Source: Global livelihoods workshop, IFRC (November 2008)

Box 3. The five livelihoods assets and examples of resource groups Human : Education, training, qualifications, skills, being healthy, being capable to work

Social: Participation in community groups, connections with kin elsewhere, religious linkages, membership of political parties

Physical: Tools, equipment, roads, transport, electricity, sewerage, water wells, livestock, fertilizer, seeds

Financial: Savings (including jewellery if relevant), access to credit, debts, pension, remittance, salary

Natural: Land, water supply, forest resources, fishing resources, wild plants, fruit trees

Source: Adapted from: VCA toolbox, IFRC (2008)

Livelihoods comprise the capabilities, assets and activities required for generating income and securing a means of living.

Sustainable livelihoods refer to people’s capacity to generate and maintain their means of living, and enhance their own well-being as well as that of future generations.
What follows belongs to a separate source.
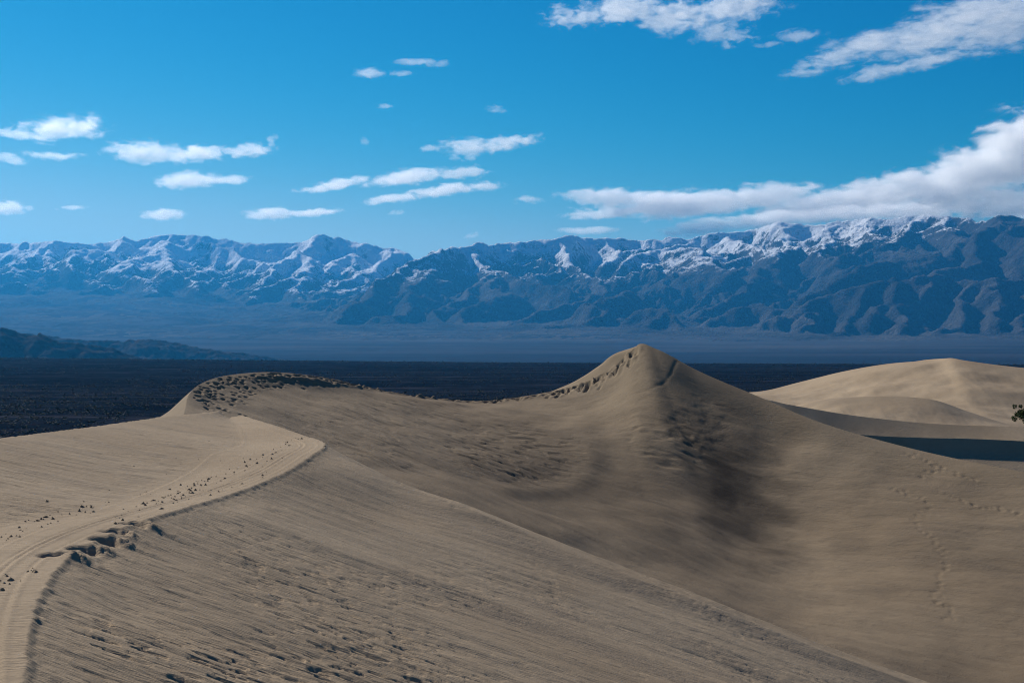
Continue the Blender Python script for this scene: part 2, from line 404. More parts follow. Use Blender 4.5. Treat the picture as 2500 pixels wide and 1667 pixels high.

Households have sustainable 3 livelihoods when they can cope with and recover from shocks and economic stress, and can maintain their capabilities and assets without undermining their natural environment.

‘Livelihoods groups’ (sometimes called ‘wealth groups’) refer to groups of households within a community who share similar assets and capacities through which they gain their means of living. Members of each livelihoods group have the same means of living. Within a livelihoods group, there will be wealth groups of households with different levels of wealth (different levels of income and expenditure, different access to the range of assets and goods and services) and each will therefore have different levels of vulnerabilities.

Baseline information describes the set of conditions existing at the beginning of a programme. Results can be measured or assessed against such data. The objective of collecting baseline information is to have data available against which the data collected after completing a programme can be compared. This allows for the outcomes and impacts of the project to be shown. Baseline information looks at qualitative and quantitative indicators.